Buying a House with a 90-year Mortgage in Japan

Yesterday's NY Times included a story by Martin Fackler about Japan's devasting real estate bubble. The thought comes to mind--could it happen to US? He profiled a man named Yoshihisa Nakashima who bought a condo 14 years ago for a price of about $400,000. He was convinced it would go up in value, and moved there even though it was far from his job in Toyko.

Today there is no way out, the condo is not worth even half of what he paid, and he's got a $300,000 anchor keeping him there. The article maintains that the lesson is that it is easy to fall into a state of denial about real estate. "During a bubble, people don't believe that prices will fall," said a Japanese professor. "There's something in human nature that makes us unable to learn from history."

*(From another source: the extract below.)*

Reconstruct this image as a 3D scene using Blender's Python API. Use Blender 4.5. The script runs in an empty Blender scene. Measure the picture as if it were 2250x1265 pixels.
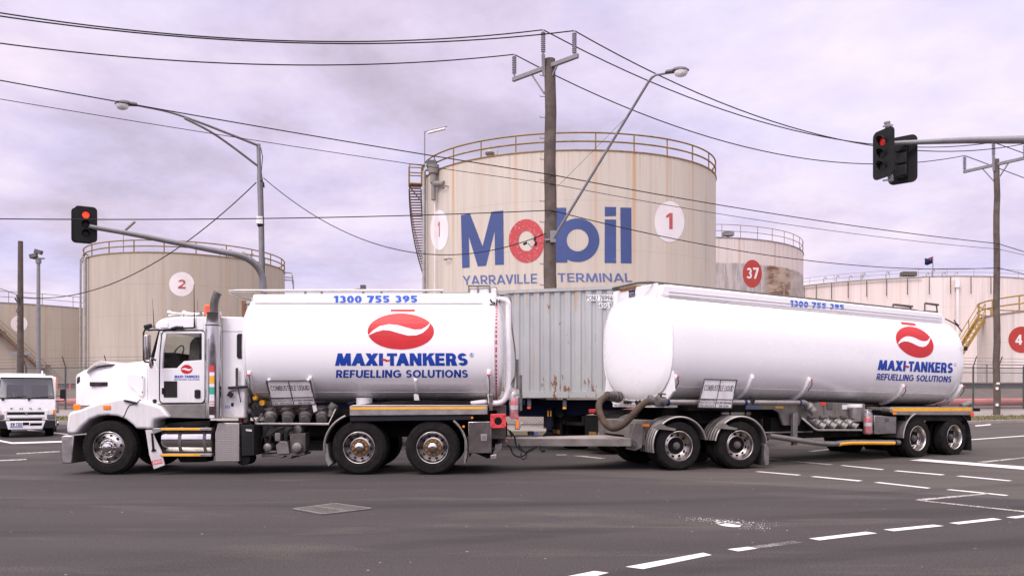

One particularly dangerous trend developing here is the interest-only mortgages, which allow homeowners to pay nothing on the principal for a few years. Japan had worse instruments, such as the three-generation loans, with a 90 or 100 year payment schedule, that when prices dropped led to even worse traps, many ending up in bankrupcy.

Japanese bankers say that the US Fed has done a much better job than Japan's central bank, moving nimbly with small rate changes to temper the market. "Avoid big shocks," said the professor, "That is the biggest lesson of Japan's bubble."